▸ **Prompt**: Faithfully return all lines, omitting every embedded picture.

※

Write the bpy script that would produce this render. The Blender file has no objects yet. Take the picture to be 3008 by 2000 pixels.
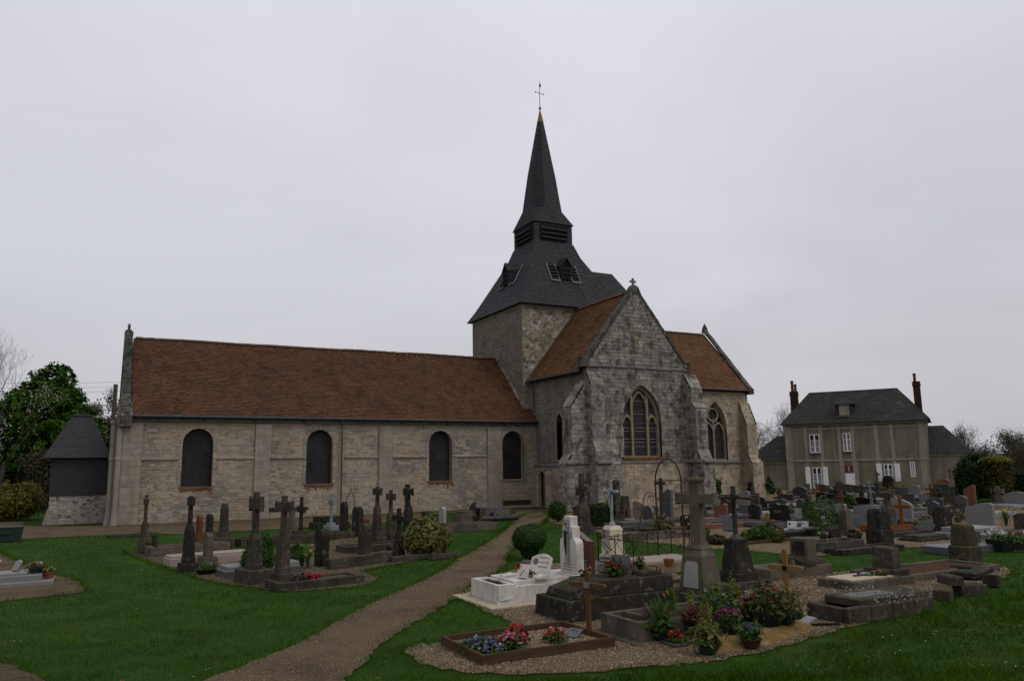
import bpy, bmesh, math, random
import numpy as np
from mathutils import Vector, Matrix
from mathutils.geometry import tessellate_polygon
R = random.Random(7)
NR = np.random.default_rng(5)
SC = bpy.context.scene
COL = SC.collection
# ------------------------------------------------------------------ camera
# world: X east along the nave, Y north, Z up; origin at the nave's south-west corner
F, PITCH, ROLL, TH, EYE = 2264.35, .1606, .015, .4859, 2.6
CT, ST = math.cos(TH), math.sin(TH)
CAMX, CAMY = -.7351, -43.2961
CP, SP, CR, SR = math.cos(PITCH), math.sin(PITCH), math.cos(ROLL), math.sin(ROLL)
fwd = Vector((ST * CP, CT * CP, SP)); rt0 = Vector((CT, -ST, 0)); up0 = Vector((-ST * SP, -CT * SP, CP))
rt = rt0 * CR - up0 * SR; upv = rt0 * SR + up0 * CR
cam_d = bpy.data.cameras.new('camera'); cam = bpy.data.objects.new('camera', cam_d); COL.objects.link(cam)
cam_d.sensor_width = 36; cam_d.lens = F / 3008 * 36; cam_d.clip_start = .1; cam_d.clip_end = 3000
mw = Matrix((rt, upv, -fwd)).transposed().to_4x4(); mw.translation = (CAMX, CAMY, EYE); cam.matrix_world = mw
SC.camera = cam
# ------------------------------------------------------------------ sky, sun, exposure
SUN_EL, SUN_AZ = math.radians(48), math.radians(150)      # azimuth clockwise from north (+Y)
W = bpy.data.worlds.new('World'); SC.world = W; W.use_nodes = True
wn = W.node_tree; wn.nodes.clear(); wl = wn.links
def WN(t, **k):
    n = wn.nodes.new(t)
    for a, v in k.items(): setattr(n, a, v)
    return n
sky = WN('ShaderNodeTexSky', sky_type='NISHITA', sun_disc=False)
sky.sun_elevation = SUN_EL; sky.sun_rotation = SUN_AZ; sky.air_density = 1.4; sky.dust_density = 4
tc = WN('ShaderNodeTexCoord'); sep = WN('ShaderNodeSeparateXYZ'); wl.new(tc.outputs['Generated'], sep.inputs[0])
zz = WN('ShaderNodeMath', operation='MAXIMUM'); wl.new(sep.outputs[2], zz.inputs[0]); zz.inputs[1].default_value = 0
za = WN('ShaderNodeMath', operation='ADD'); wl.new(zz.outputs[0], za.inputs[0]); za.inputs[1].default_value = .22
dv = WN('ShaderNodeVectorMath', operation='DIVIDE'); wl.new(tc.outputs['Generated'], dv.inputs[0])
cb = WN('ShaderNodeCombineXYZ')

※

▸ **Finished answer**:
Write the bpy script that would produce this render. The Blender file has no objects yet. Take the picture to be 3008 by 2000 pixels.
import bpy, bmesh, math, random
import numpy as np
from mathutils import Vector, Matrix
from mathutils.geometry import tessellate_polygon
R = random.Random(7)
NR = np.random.default_rng(5)
SC = bpy.context.scene
COL = SC.collection
# ------------------------------------------------------------------ camera
# world: X east along the nave, Y north, Z up; origin at the nave's south-west corner
F, PITCH, ROLL, TH, EYE = 2264.35, .1606, .015, .4859, 2.6
CT, ST = math.cos(TH), math.sin(TH)
CAMX, CAMY = -.7351, -43.2961
CP, SP, CR, SR = math.cos(PITCH), math.sin(PITCH), math.cos(ROLL), math.sin(ROLL)
fwd = Vector((ST * CP, CT * CP, SP)); rt0 = Vector((CT, -ST, 0)); up0 = Vector((-ST * SP, -CT * SP, CP))
rt = rt0 * CR - up0 * SR; upv = rt0 * SR + up0 * CR
cam_d = bpy.data.cameras.new('camera'); cam = bpy.data.objects.new('camera', cam_d); COL.objects.link(cam)
cam_d.sensor_width = 36; cam_d.lens = F / 3008 * 36; cam_d.clip_start = .1; cam_d.clip_end = 3000
mw = Matrix((rt, upv, -fwd)).transposed().to_4x4(); mw.translation = (CAMX, CAMY, EYE); cam.matrix_world = mw
SC.camera = cam
# ------------------------------------------------------------------ sky, sun, exposure
SUN_EL, SUN_AZ = math.radians(48), math.radians(150)      # azimuth clockwise from north (+Y)
W = bpy.data.worlds.new('World'); SC.world = W; W.use_nodes = True
wn = W.node_tree; wn.nodes.clear(); wl = wn.links
def WN(t, **k):
    n = wn.nodes.new(t)
    for a, v in k.items(): setattr(n, a, v)
    return n
sky = WN('ShaderNodeTexSky', sky_type='NISHITA', sun_disc=False)
sky.sun_elevation = SUN_EL; sky.sun_rotation = SUN_AZ; sky.air_density = 1.4; sky.dust_density = 4
tc = WN('ShaderNodeTexCoord'); sep = WN('ShaderNodeSeparateXYZ'); wl.new(tc.outputs['Generated'], sep.inputs[0])
zz = WN('ShaderNodeMath', operation='MAXIMUM'); wl.new(sep.outputs[2], zz.inputs[0]); zz.inputs[1].default_value = 0
za = WN('ShaderNodeMath', operation='ADD'); wl.new(zz.outputs[0], za.inputs[0]); za.inputs[1].default_value = .22
dv = WN('ShaderNodeVectorMath', operation='DIVIDE'); wl.new(tc.outputs['Generated'], dv.inputs[0])
cb = WN('ShaderNodeCombineXYZ')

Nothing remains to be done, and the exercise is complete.